Print the material below exactly as it stands, please, from its first line to the line holding "COL = S.collection", with no pictures.

::::

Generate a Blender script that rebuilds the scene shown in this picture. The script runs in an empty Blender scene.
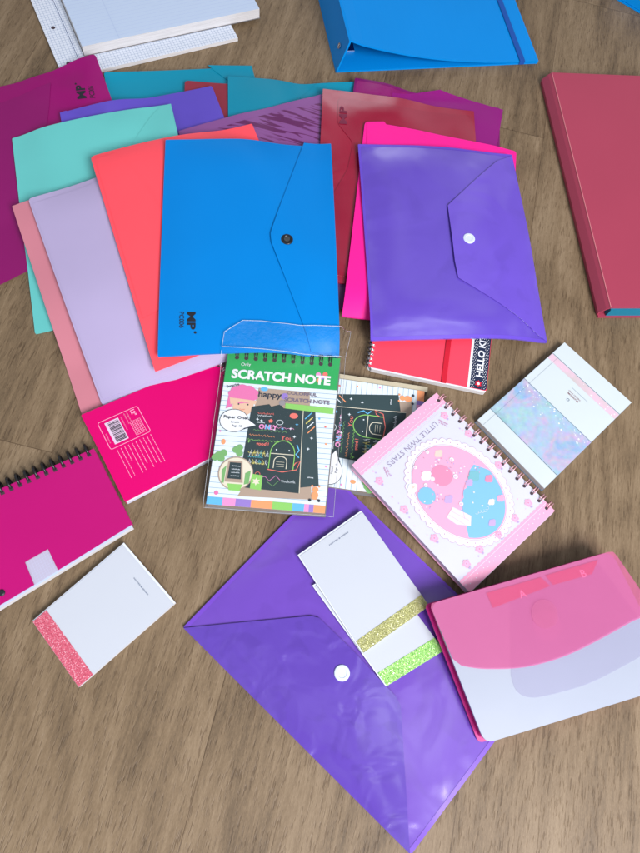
import bpy, bmesh, math, random
import numpy as np
from mathutils import Vector, Matrix
random.seed(7)
S = bpy.context.scene
COL = S.collection

# ------------------------------------------------------------------ camera
F, PIT, ROL, HC = 650.0, math.radians(22), math.radians(14), 0.75
CR, SR, CP, SP = math.cos(ROL), math.sin(ROL), math.cos(PIT), math.sin(PIT)
cam = bpy.data.cameras.new('camera'); co = bpy.data.objects.new('camera', cam); COL.objects.link(co)
cam.sensor_fit = 'VERTICAL'; cam.sensor_height = 24; cam.lens = 24*F/853
cam.clip_start = 0.01; cam.clip_end = 50
right = Vector((CR, SR*CP, SR*SP)); up = Vector((-SR, CR*CP, CR*SP)); fwd = Vector((0, SP, -CP))
M = Matrix((right, up, -fwd)).transposed().to_4x4(); M.translation = Vector((0, 0, HC))
co.matrix_world = M
S.camera = co

def at(px, py, z=0.0):
    """a pixel of the photograph to the point it shows at height z"""
    x = (px-320)/F; y = -(py-426.5)/F
    x, y = CR*x-SR*y, SR*x+CR*y
    dx, dy, dz = x, y*CP+SP, -CP+y*SP
    k = (HC-z)/-dz
    return (dx*k, dy*k)

# ------------------------------------------------------------------ colours
def lin(c):
    c = c/255.0
    return c/12.92 if c <= 0.04045 else ((c+0.055)/1.055)**2.4
EL = (1.10, 1.10, 1.13)
def C(r, g, b, k=1.0):
    return tuple(min(0.93, max(0.004, lin(v)/e/k)) for v, e in zip((r, g, b), EL)) + (1.0,)

# ------------------------------------------------------------------ materials
ADJ = {'white_card': (0.698, 0.707, 0.728), 'bright_blue_film': (0.15, 0.854, 0.842), 'violet_film': (0.835, 0.825, 0.869), 'coral_film': (1.057, 0.843, 0.844), 'lavender_film': (0.902, 0.905, 0.862), 'hot_pink_film': (0.947, 0.631, 0.794), 'notebook_pink': (0.788, 0.248, 0.776), 'magenta_cover': (0.797, 0.358, 0.753), 'aqua_film': (0.904, 0.976, 0.944), 'purple_magenta_flap': (1.145, 0.492, 1.036), 'dark_red_inner': (0.875, 0.256, 0.578), 'dusty_red': (0.818, 0.692, 0.764), 'blue_binder': (0.15, 1.037, 0.995), 'teal_film': (0.15, 0.919, 0.933), 'peach_film': (0.834, 0.828, 0.829), 'ruled_paper': (0.721, 0.811, 0.922), 'lilac_film': (0.777, 0.796, 0.807), 'lilac_flap': (0.633, 0.626, 0.697), 'deep_magenta_film': (0.993, 0.15, 0.911), 'indigo_film': (0.933, 0.915, 0.989), 'milky_film': (0.537, 0.553, 0.596), 'gloss_white': (0.86, 0.86, 0.9)}
def adj(key, col):
    a = ADJ.get(key)
    return col if not a else tuple(min(.95, max(.001, c*k)) for c, k in zip(col, a))+(1.0,)
MATS = {}
def nn(nt, t, **kw):
    n = nt.nodes.new(t)
    for k, v in kw.items():
        if k in n.inputs: n.inputs[k].default_value = v
        else: setattr(n, k, v)
    return n
def base_mat(name):
    m = bpy.data.materials.new(name); m.use_nodes = True
    nt = m.node_tree; return m, nt, nt.nodes['Principled BSDF'], nt.nodes['Material Output']
def coords(nt, scale=(1, 1, 1)):
    tc = nn(nt, 'ShaderNodeTexCoord'); mp = nn(nt, 'ShaderNodeMapping')
    mp.inputs['Scale'].default_value = scale
    nt.links.new(tc.outputs['Object'], mp.inputs[0]); return mp.outputs[0]
def add_bump(nt, bs, vec, scale, dist, detail=2.0, strength=1.0, distortion=0.0):
    n = nn(nt, 'ShaderNodeTexNoise'); n.inputs['Scale'].default_value = scale; n.inputs['Detail'].default_value = detail
    n.inputs['Distortion'].default_value = distortion
    nt.links.new(vec, n.inputs['Vector'])
    b = nn(nt, 'ShaderNodeBump'); b.inputs['Distance'].default_value = dist; b.inputs['Strength'].default_value = strength
    nt.links.new(n.outputs['Fac'], b.inputs['Height']); nt.links.new(b.outputs[0], bs.inputs['Normal'])
    return n, b

def matte(key, col, rough=0.6, var=0.04, spec=0.4, bump=0.00002, bscale=900):
    """paper, card, print"""
    if key in MATS: return MATS[key]
    col = adj(key, col)
    m, nt, bs, out = base_mat(key)
    v = coords(nt)
    n = nn(nt, 'ShaderNodeTexNoise'); n.inputs['Scale'].default_value = 18; n.inputs['Detail'].default_value = 6
    nt.links.new(v, n.inputs['Vector'])
    mx = nn(nt, 'ShaderNodeMix', data_type='RGBA')
    mx.inputs[6].default_value = tuple(c*(1-var) for c in col[:3])+(1,)
    mx.inputs[7].default_value = tuple(min(.95, c*(1+var)) for c in col[:3])+(1,)
    nt.links.new(n.outputs['Fac'], mx.inputs[0]); nt.links.new(mx.outputs[2], bs.inputs['Base Color'])
    bs.inputs['Roughness'].default_value = rough; bs.inputs['Specular IOR Level'].default_value = spec
    add_bump(nt, bs, v, bscale, bump)
    MATS[key] = m; return m

def plastic(key, col, rough=0.32, alpha=1.0, wob=0.0006, patch=0.0, wscale=14, spec=0.36, tint=None, pscale=22):
    """polypropylene film: satin, wavy, a little see-through when alpha < 1; patch = where two films cling"""
    if key in MATS: return MATS[key]
    col = adj(key, col)
    m, nt, bs, out = base_mat(key)
    v = coords(nt)
    n = nn(nt, 'ShaderNodeTexNoise'); n.inputs['Scale'].default_value = 7; n.inputs['Detail'].default_value = 4
    nt.links.new(v, n.inputs['Vector'])
    mx = nn(nt, 'ShaderNodeMix', data_type='RGBA')
    mx.inputs[6].default_value = tuple(c*0.93 for c in col[:3])+(1,)
    mx.inputs[7].default_value = tuple(min(.95, c*1.06) for c in col[:3])+(1,)
    nt.links.new(n.outputs['Fac'], mx.inputs[0])
    colout = mx.outputs[2]
    bs.inputs['Roughness'].default_value = rough; bs.inputs['Specular IOR Level'].default_value = spec
    if spec > .45: bs.inputs['Coat Weight'].default_value = .8; bs.inputs['Coat Roughness'].default_value = .04
    w, b = add_bump(nt, bs, v, wscale, wob, detail=1.5, distortion=0.8)
    f = nn(nt, 'ShaderNodeTexNoise'); f.inputs['Scale'].default_value = 1400; nt.links.new(v, f.inputs['Vector'])
    b2 = nn(nt, 'ShaderNodeBump'); b2.inputs['Distance'].default_value = 0.000012
    nt.links.new(f.outputs['Fac'], b2.inputs['Height']); nt.links.new(b.outputs[0], b2.inputs['Normal']); nt.links.new(b2.outputs[0], bs.inputs['Normal'])
    if patch:
        p = nn(nt, 'ShaderNodeTexNoise'); p.inputs['Scale'].default_value = pscale; p.inputs['Detail'].default_value = 3.5
        p.inputs['Distortion'].default_value = 0.6; nt.links.new(v, p.inputs['Vector'])
        r = nn(nt, 'ShaderNodeValToRGB'); r.color_ramp.elements[0].position = 0.56; r.color_ramp.elements[1].position = 0.64
        nt.links.new(p.outputs['Fac'], r.inputs[0])
        m2 = nn(nt, 'ShaderNodeMix', data_type='RGBA'); nt.links.new(r.outputs[0], m2.inputs[0])
        nt.links.new(colout, m2.inputs[6]); m2.inputs[7].default_value = tuple(c*(1-patch) for c in col[:3])+(1,)
        colout = m2.outputs[2]
    nt.links.new(colout, bs.inputs['Base Color'])
    if alpha < 1:
        tr = nn(nt, 'ShaderNodeBsdfTransparent'); tr.inputs[0].default_value = tint or tuple(min(1, c**0.35) for c in col[:3])+(1,)
        ms = nn(nt, 'ShaderNodeMixShader'); ms.inputs[0].default_value = alpha
        nt.links.new(tr.outputs[0], ms.inputs[1]); nt.links.new(bs.outputs[0], ms.inputs[2]); nt.links.new(ms.outputs[0], out.inputs[0])
    MATS[key] = m; return m

def clear_film(key, milky=0.05, wob=0.0012, wscale=45, rough=0.08, refl=.14):
    if key in MATS: return MATS[key]
    m, nt, bs, out = base_mat(key)
    v = coords(nt)
    bs.inputs['Base Color'].default_value = (.8, .85, .9, 1); bs.inputs['Roughness'].default_value = rough
    w, b = add_bump(nt, bs, v, wscale, wob, detail=4.5, distortion=1.6)
    tr = nn(nt, 'ShaderNodeBsdfTransparent'); tr.inputs[0].default_value = (.985, .985, .985, 1)
    gl = nn(nt, 'ShaderNodeBsdfGlossy'); gl.inputs['Roughness'].default_value = rough; nt.links.new(b.outputs[0], gl.inputs['Normal'])
    fr = nn(nt, 'ShaderNodeLayerWeight'); fr.inputs[0].default_value = refl
    m1 = nn(nt, 'ShaderNodeMixShader'); m1.inputs[0].default_value = milky
    nt.links.new(tr.outputs[0], m1.inputs[1]); nt.links.new(bs.outputs[0], m1.inputs[2])
    m2 = nn(nt, 'ShaderNodeMixShader'); nt.links.new(fr.outputs['Fresnel'], m2.inputs[0])
    nt.links.new(m1.outputs[0], m2.inputs[1]); nt.links.new(gl.outputs[0], m2.inputs[2]); nt.links.new(m2.outputs[0], out.inputs[0])
    MATS[key] = m; return m

def glitter(key, c1, c2, c3):
    if key in MATS: return MATS[key]
    m, nt, bs, out = base_mat(key)
    v = coords(nt)
    vo = nn(nt, 'ShaderNodeTexVoronoi'); vo.inputs['Scale'].default_value = 1500; nt.links.new(v, vo.inputs['Vector'])
    se = nn(nt, 'ShaderNodeSeparateColor'); nt.links.new(vo.outputs['Color'], se.inputs[0])
    r = nn(nt, 'ShaderNodeValToRGB'); e = r.color_ramp.elements
    e[0].color = c1; e[1].color = c3; e[1].position = .97; x = e.new(.5); x.color = c2; x = e.new(.85); x.color = c2
    nt.links.new(se.outputs[0], r.inputs[0]); nt.links.new(r.outputs[0], bs.inputs['Base Color'])
    bs.inputs['Metallic'].default_value = .25; bs.inputs['Roughness'].default_value = .3
    vm = nn(nt, 'ShaderNodeVectorMath', operation='SUBTRACT'); vm.inputs[1].default_value = (.5, .5, .5)
    nt.links.new(vo.outputs['Color'], vm.inputs[0])
    vs = nn(nt, 'ShaderNodeVectorMath', operation='SCALE'); vs.inputs['Scale'].default_value = .4; nt.links.new(vm.outputs[0], vs.inputs[0])
    ge = nn(nt, 'ShaderNodeNewGeometry'); va = nn(nt, 'ShaderNodeVectorMath', operation='ADD')
    nt.links.new(ge.outputs['Normal'], va.inputs[0]); nt.links.new(vs.outputs[0], va.inputs[1])
    vn = nn(nt, 'ShaderNodeVectorMath', operation='NORMALIZE'); nt.links.new(va.outputs[0], vn.inputs[0]); nt.links.new(vn.outputs[0], bs.inputs['Normal'])
    MATS[key] = m; return m

def page_edge(key, col):
    """side of a block of sheets: fine lines stacked in height"""
    if key in MATS: return MATS[key]
    m, nt, bs, out = base_mat(key)
    v = coords(nt, (25, 25, 5200))
    n = nn(nt, 'ShaderNodeTexNoise'); n.inputs['Scale'].default_value = 1; n.inputs['Detail'].default_value = 3; nt.links.new(v, n.inputs['Vector'])
    r = nn(nt, 'ShaderNodeValToRGB'); r.color_ramp.elements[0].position = .3; r.color_ramp.elements[1].position = .62
    r.color_ramp.elements[0].color = tuple(c*.62 for c in col[:3])+(1,); r.color_ramp.elements[1].color = col
    nt.links.new(n.outputs['Fac'], r.inputs[0]); nt.links.new(r.outputs[0], bs.inputs['Base Color'])
    bs.inputs['Roughness'].default_value = .8
    MATS[key] = m; return m

def metal(key, col, rough=.3, met=1.0):
    if key in MATS: return MATS[key]
    m, nt, bs, out = base_mat(key)
    bs.inputs['Base Color'].default_value = col; bs.inputs['Metallic'].default_value = met; bs.inputs['Roughness'].default_value = rough
    add_bump(nt, bs, coords(nt), 300, .00003)
    MATS[key] = m; return m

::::

Task result –
Generate a Blender script that rebuilds the scene shown in this picture. The script runs in an empty Blender scene.
import bpy, bmesh, math, random
import numpy as np
from mathutils import Vector, Matrix
random.seed(7)
S = bpy.context.scene
COL = S.collection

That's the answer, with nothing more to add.